IV. Arist. 306а 23—26= Simpl. 648. Аристотель, который, как видим, все время понимает Платоново учение чисто математически, утверждает, что отсюда вытекает невозможность становлению быть в телах. Раз становление происходит из треугольников, значит, ставшее — не из тел. На это Симплиций вместе с Проклом снова напоминает, что треугольники Платона отнюдь не лишены третьего измерения и что становление, значит, вовсе не вне тел. Только те тела, которые именуются треугольниками, «проще» (άπλουστέρου σώματος), а обычные тела — сложнее. Тела суть так–то и так–то сформированное пространство, а треугольники — просто пространство. Из этого видно, как Симплиций все время строжайше отличает стихии и от чисто математических фигур, и от обыкновенных физических тел.

V. Arist. 306а 26—306b 3= Simpl. 648—650. По Аристотелю, учение о стихиях приводит к тому, что не всякое тело оказывается делимым. Математика даже идеальные тела делит, а платоники не хотят делить и физическое, лишь бы настоять на своем. Или часть огня не есть огонь, и тогда часть пирамиды и шара не будет пирамидой и шаром; или часть огня есть огонь — тогда пирамида и шар неделимы, и, значит, неделимы и физические пирамида и шар, т. е. не все тела делимы. В ответ на это Симплиций, опять–таки вслед за Проклом, отвергает приравнение пирамиды огню. Платон, по их мнению, говорит, что пирамида — σπέρμα{300} огня, а не самый огонь. Огонь же есть собрание пирамид, из которых каждая в отдельности не видна по своим малым размерам. Покамест огонь не разделился на множество огней, не может быть и речи о разделении пирамиды. Пирамида — не огонь, но στοιχεΐον{301} огня. И если она разделена, то часть ее не есть ни стихия, ни состоит из стихий, если только действительно она не разделена на пирамиды или на плоскости. Пирамиды — физичны, но они неделимы как тела, хотя все тела делимы. Они строятся особо. И тут опять в платонизме (Платон — Прокл — Симплиций) видим отделение стихий как от математических фигур, так и от физических тел.
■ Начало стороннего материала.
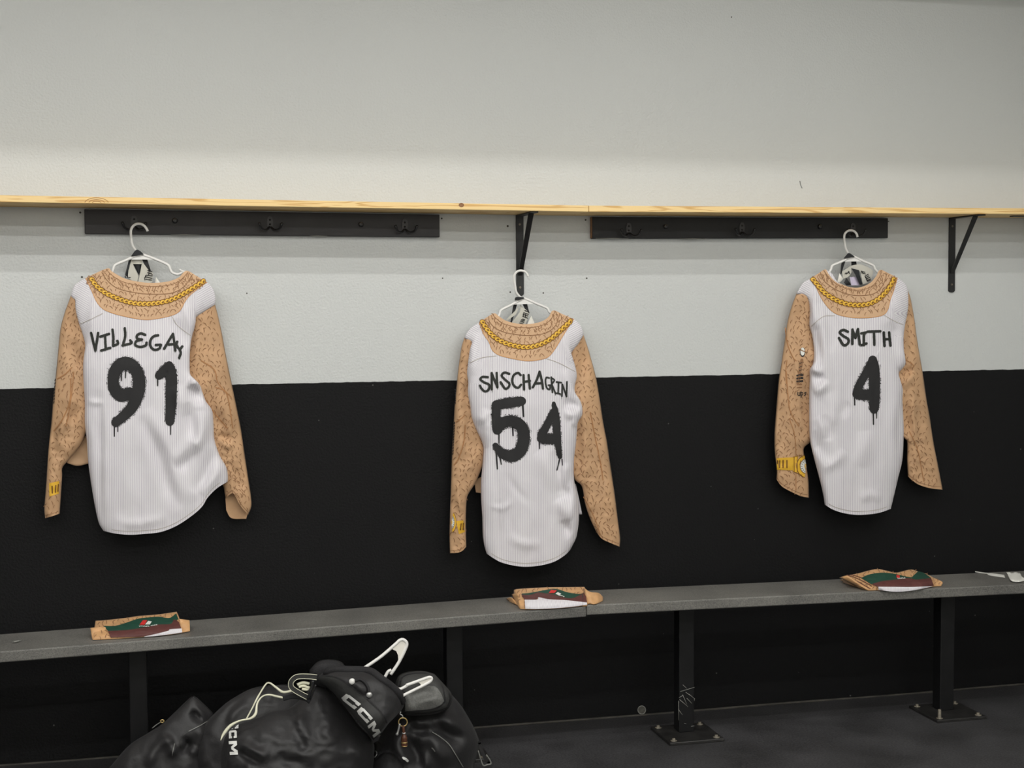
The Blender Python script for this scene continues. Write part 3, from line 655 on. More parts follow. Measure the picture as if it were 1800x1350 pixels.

VI. Arist. 306b 3—9= Simpl. 650—657. По Аристотелю, ввиду правильности фигур они не могут заполнить собою пространство так, чтобы не оставалось никакой пустоты. Значит, надо признать, что есть какие–то пустоты. Симплиций же утверждает, что пустые промежутки могут заполняться другими плоскостями и другими телами. Так, пустоты воздуха могут быть заполнены пирамидами огня. Да и по каждому роду тел одни имеют одну величину, другие другую, так что всегда есть возможность избежать пустоты. Аристотель, по–видимому, или мыслит тут по–прежнему чисто математические плоскости и тела, или гипостазирует их физически во всей их математической правильности.
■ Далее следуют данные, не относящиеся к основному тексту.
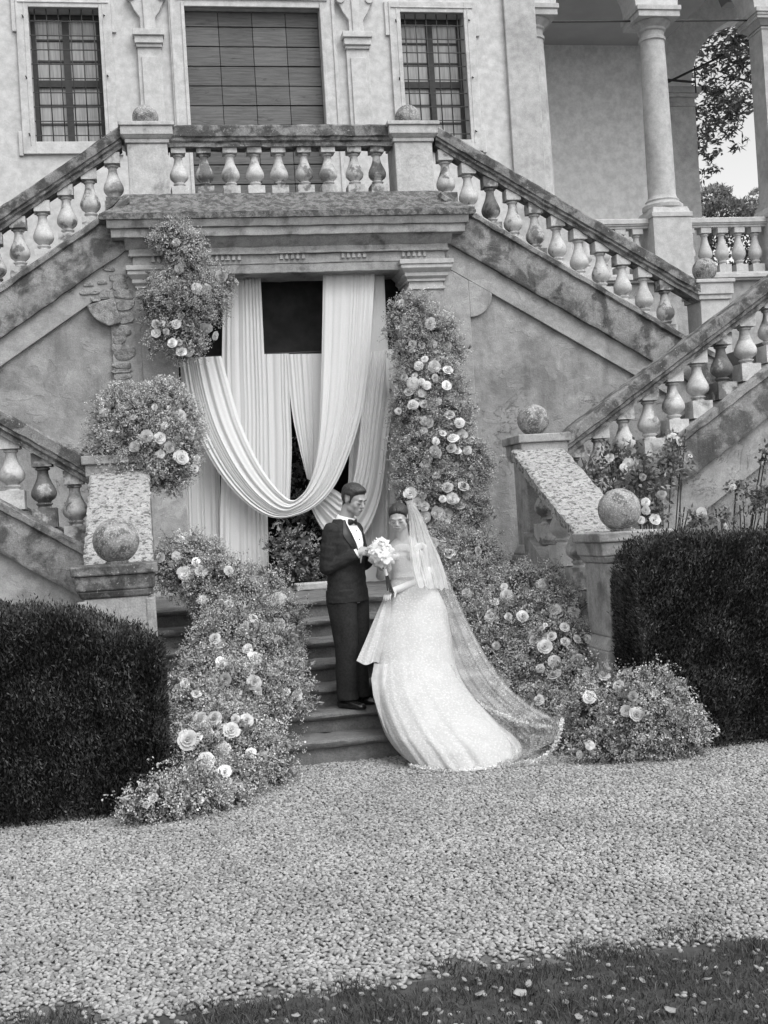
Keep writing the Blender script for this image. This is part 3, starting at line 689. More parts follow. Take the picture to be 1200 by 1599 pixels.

Точка же зрения Симплиция совсем иная. Тела, о которых речь, суть для него характеристика самого пространства, и поэтому вопрос о несовместимости пространства для него имеет совсем другое значение. Любое пространство может иметь любые складки, любые впадины и любые узлы. И эти промежутки могут быть заполнены каким угодно иным пространством. Треугольники Платона — не физические твердые тела, но — конструкция пространства; что же касается самого пространства, то оно может иметь любую фигуру — треугольную, пятиугольную и т. д. Это уже будет вещная треугольность, а не пространство как треугольность.
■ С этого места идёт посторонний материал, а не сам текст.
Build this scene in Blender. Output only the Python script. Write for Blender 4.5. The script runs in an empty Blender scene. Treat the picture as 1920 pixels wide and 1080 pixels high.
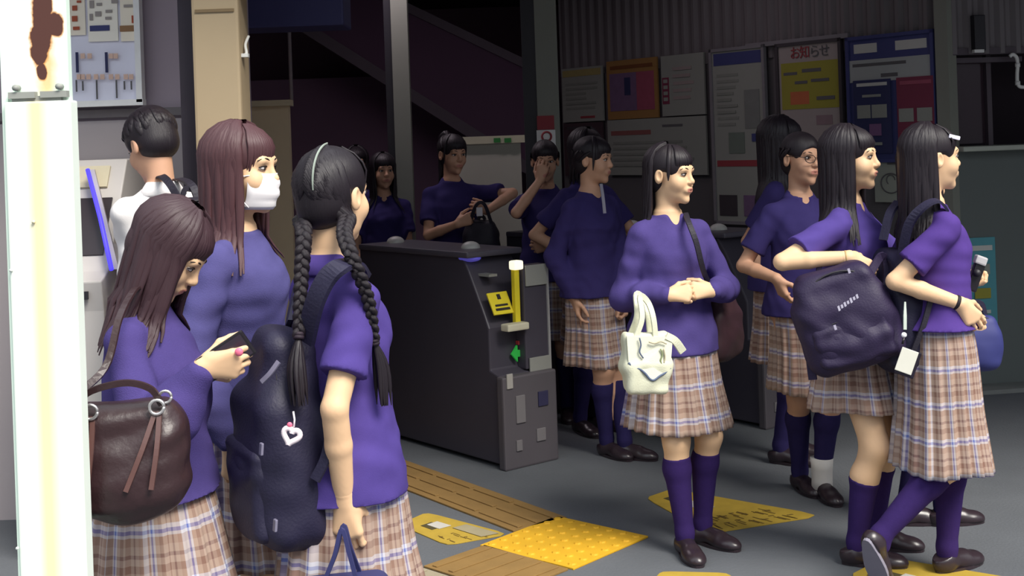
import bpy, bmesh, math, random
import numpy as np
from mathutils import Vector, Matrix

R = math.radians
sc = bpy.context.scene
COL = sc.collection
rng = random.Random(7)

# ------------------------------------------------------------------ camera
F, PX, PY, ROLL, CAMH = 2400.0, 960.0, 265.0, 0.035, 1.55
cam_d = bpy.data.cameras.new('camera')
cam = bpy.data.objects.new('camera', cam_d)
COL.objects.link(cam)
cam_d.sensor_fit = 'HORIZONTAL'
cam_d.sensor_width = 36.0
cam_d.lens = F / 1920 * 36
cam_d.shift_y = -(540 - PY) / 1920
cam_d.clip_end = 200
_c, _s = math.cos(ROLL), math.sin(ROLL)
cam.matrix_world = Matrix(((_c, _s, 0, 0), (0, 0, -1, 0), (-_s, _c, 0, CAMH), (0, 0, 0, 1)))
sc.camera = cam

# ------------------------------------------------------------------ light
world = bpy.data.worlds.new('world')
sc.world = world
world.use_nodes = True
bg = world.node_tree.nodes['Background']
# overcast sky, bright overhead and dim near the skyline
wn = world.node_tree
w_tc = wn.nodes.new('ShaderNodeTexCoord')
w_sp = wn.nodes.new('ShaderNodeSeparateXYZ')
w_cr = wn.nodes.new('ShaderNodeValToRGB')
wn.links.new(w_tc.outputs['Generated'], w_sp.inputs[0])
wn.links.new(w_sp.outputs[2], w_cr.inputs[0])
w_cr.color_ramp.elements[0].position = 0.02
w_cr.color_ramp.elements[0].color = (0.10, 0.10, 0.115, 1)
w_cr.color_ramp.elements[1].position = 0.62
w_cr.color_ramp.elements[1].color = (0.86, 0.93, 1.0, 1)
wn.links.new(w_cr.outputs[0], bg.inputs[0])
bg.inputs[1].default_value = 1.15
sun_d = bpy.data.lights.new('sun', 'SUN')
sun_d.energy = 3.6
sun_d.angle = R(28)
sun_d.color = (1.0, 0.95, 0.86)
sun = bpy.data.objects.new('sun', sun_d)
COL.objects.link(sun)
sun.rotation_euler = Vector((-0.42, 0.50, -0.80)).to_track_quat('-Z', 'Y').to_euler()
sc.view_settings.view_transform = 'Standard'
sc.view_settings.look = 'None'
sc.view_settings.gamma = 1.0
sc.view_settings.use_curve_mapping = False
for lx_0, ly_0, le_0 in ((-1.1, 7.9, 9.0), (0.9, 8.0, 1.6)):
    # unseen area lamps, added under the ceiling to brighten the dark hall
    ld_ = bpy.data.lights.new('hall_fill', 'AREA')
    ld_.shape = 'RECTANGLE'
    ld_.size, ld_.size_y = 1.2, .12
    ld_.energy = le_0
    ld_.color = (1.0, .86, .95)
    lo_ = bpy.data.objects.new('hall_fill', ld_)
    COL.objects.link(lo_)
    lo_.location = (lx_0, ly_0, 2.93)
sc.view_settings.exposure = 0.52


# ------------------------------------------------------------------ places
def at(px, py, Y):
    xc, yc = (px - PX) / F, (PY - py) / F
    return np.array([(xc * _c + yc * _s) * Y, Y, CAMH + (-xc * _s + yc * _c) * Y])


def ground(px, py):
    xc, yc = (px - PX) / F, (PY - py) / F
    Y = -CAMH / (-xc * _s + yc * _c)
    p = at(px, py, Y)
    p[2] = 0
    return p


# ------------------------------------------------------------------ materials
MATS = {}


def lin(c):
    return tuple((x / 12.92 if x <= 0.04045 else ((x + 0.055) / 1.055) ** 2.4) for x in [v / 255 for v in c])


def mat(name, rgb, rough=0.7, var=0.12, scale=14, bump=0.0, bscale=60, metal=0.0, spec=0.4, coords='Object'):
    if name in MATS:
        return MATS[name]
    m = bpy.data.materials.new(name)
    m.use_nodes = True
    nt = m.node_tree
    b = nt.nodes['Principled BSDF']
    b.inputs['Roughness'].default_value = rough
    b.inputs['Metallic'].default_value = metal
    b.inputs['Specular IOR Level'].default_value = spec
    c = lin(rgb)
    tc = nt.nodes.new('ShaderNodeTexCoord')
    n = nt.nodes.new('ShaderNodeTexNoise')
    n.inputs['Scale'].default_value = scale
    n.inputs['Detail'].default_value = 5
    nt.links.new(tc.outputs[coords], n.inputs['Vector'])
    mx = nt.nodes.new('ShaderNodeMix')
    mx.data_type = 'RGBA'
    mx.inputs[6].default_value = tuple(x * (1 - var) for x in c) + (1,)
    mx.inputs[7].default_value = tuple(min(1, x * (1 + var)) for x in c) + (1,)
    nt.links.new(n.outputs['Fac'], mx.inputs[0])
    nt.links.new(mx.outputs[2], b.inputs['Base Color'])
    if bump:
        n2 = nt.nodes.new('ShaderNodeTexNoise')
        n2.inputs['Scale'].default_value = bscale
        n2.inputs['Detail'].default_value = 4
        nt.links.new(tc.outputs[coords], n2.inputs['Vector'])
        bp = nt.nodes.new('ShaderNodeBump')
        bp.inputs['Strength'].default_value = bump
        bp.inputs['Distance'].default_value = 0.01
        nt.links.new(n2.outputs['Fac'], bp.inputs['Height'])
        nt.links.new(bp.outputs['Normal'], b.inputs['Normal'])
    MATS[name] = m
    return m


def mat_hair(name, rgb):
    if name in MATS:
        return MATS[name]
    m = mat(name, rgb, 0.48, 0.1, spec=0.4)
    nt = m.node_tree
    b = nt.nodes['Principled BSDF']
    uv = nt.nodes.new('ShaderNodeUVMap')
    mp = nt.nodes.new('ShaderNodeMapping')
    mp.inputs['Scale'].default_value = (1.5, 90, 1)
    n = nt.nodes.new('ShaderNodeTexNoise')
    n.inputs['Scale'].default_value = 3
    nt.links.new(uv.outputs[0], mp.inputs[0])
    nt.links.new(mp.outputs[0], n.inputs['Vector'])
    bp = nt.nodes.new('ShaderNodeBump')
    bp.inputs['Strength'].default_value = 0.35
    bp.inputs['Distance'].default_value = 0.004
    nt.links.new(n.outputs['Fac'], bp.inputs['Height'])
    nt.links.new(bp.outputs['Normal'], b.inputs['Normal'])
    return m


def mat_plaid(name, dark=1.0):
    """tan, brown, white and blue tartan woven along both uv directions"""
    if name in MATS:
        return MATS[name]
    m = bpy.data.materials.new(name)
    m.use_nodes = True
    nt = m.node_tree
    b = nt.nodes['Principled BSDF']
    b.inputs['Roughness'].default_value = 0.85
    b.inputs['Specular IOR Level'].default_value = 0.15
    uv = nt.nodes.new('ShaderNodeUVMap')
    sp = nt.nodes.new('ShaderNodeSeparateXYZ')
    nt.links.new(uv.outputs[0], sp.inputs[0])
    outs = []
    bands = [(0.0, (160, 130, 116)), (0.15, (206, 202, 208)), (0.21, (108, 120, 184)), (0.28, (212, 210, 220)),
             (0.36, (178, 152, 136)), (0.52, (138, 106, 94)), (0.66, (184, 160, 146)), (0.78, (128, 100, 96)), (0.85, (180, 156, 142))]
    for k in (0, 1):
        mu = nt.nodes.new('ShaderNodeMath')
        mu.operation = 'MULTIPLY'
        mu.inputs[1].default_value = 1 / 0.118
        fr = nt.nodes.new('ShaderNodeMath')
        fr.operation = 'FRACT'
        nt.links.new(sp.outputs[k], mu.inputs[0])
        nt.links.new(mu.outputs[0], fr.inputs[0])
        cr = nt.nodes.new('ShaderNodeValToRGB')
        cr.color_ramp.interpolation = 'CONSTANT'
        el = cr.color_ramp.elements
        while len(el) < len(bands):
            el.new(0.5)
        for e, (p, c) in zip(el, bands):
            e.position = p
            e.color = tuple(x * dark for x in lin(c)) + (1,)
        nt.links.new(fr.outputs[0], cr.inputs[0])
        outs.append(cr.outputs[0])
    mx = nt.nodes.new('ShaderNodeMix')
    mx.data_type = 'RGBA'
    mx.inputs[0].default_value = 0.5
    nt.links.new(outs[0], mx.inputs[6])
    nt.links.new(outs[1], mx.inputs[7])
    nt.links.new(mx.outputs[2], b.inputs['Base Color'])
    MATS[name] = m
    return m


def mat_emit(name, rgb, strength):
    if name in MATS:
        return MATS[name]
    m = bpy.data.materials.new(name)
    m.use_nodes = True
    b = m.node_tree.nodes['Principled BSDF']
    b.inputs['Base Color'].default_value = lin(rgb) + (1,)
    b.inputs['Emission Color'].default_value = lin(rgb) + (1,)
    b.inputs['Emission Strength'].default_value = strength
    MATS[name] = m
    return m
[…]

VII. Arist. 306b 9—22= Simpl. 657—659. Аристотель, далее, отрицает возможность для стихий иметь определенную фигурность, так как фигура определяется тем, что ее окружает и сдерживает. По удалении последнего уничтожается и фигура. Да и Вселенная, ничем не сдерживаемая, не имела бы фигуры. Скорее, думает Аристотель, под стихиями надо понимать вообще материю, которая как таковая не имеет постоянного вида и формы. Симплиций, опять–таки словами Прокла, говорит на это, что отнюдь не физические цельности имеют фигурное строение, но их стихии, незаметные глазу. Фигурность же эта сохраняется потому, что в основе ее лежит нечто высшее, т. е., Симплиций хочет сказать, эйдос. Также и шарообразность целого вполне объяснима этой причиной, которая заставляет стороны огненной пирамиды сжиматься и искривляться, чтобы удовлетворить кривизне неба.

VIII. Arist. 306b 22—29 = Simpl. 659—661. Аристотель, далее, говорит, что с учением о прерывно–фигурных стихиях несовместимо обыкновенное телесное становление, так как последнее непрерывно. На это Симплиций отвечает, что между этими телами есть другие, более мелкие, которые и заполняют промежутки и не дают оставаться пустоте, так что, несмотря ни на какую форму стихий, они не мешают никакому становлению. Они переходят друг в друга, оставляя неизменным свой эйдос. Да и как он мог бы измениться, если по разрешении смеси каждая стихия, входившая в смесь, снова получает тот же самый, свойственный ей эйдос?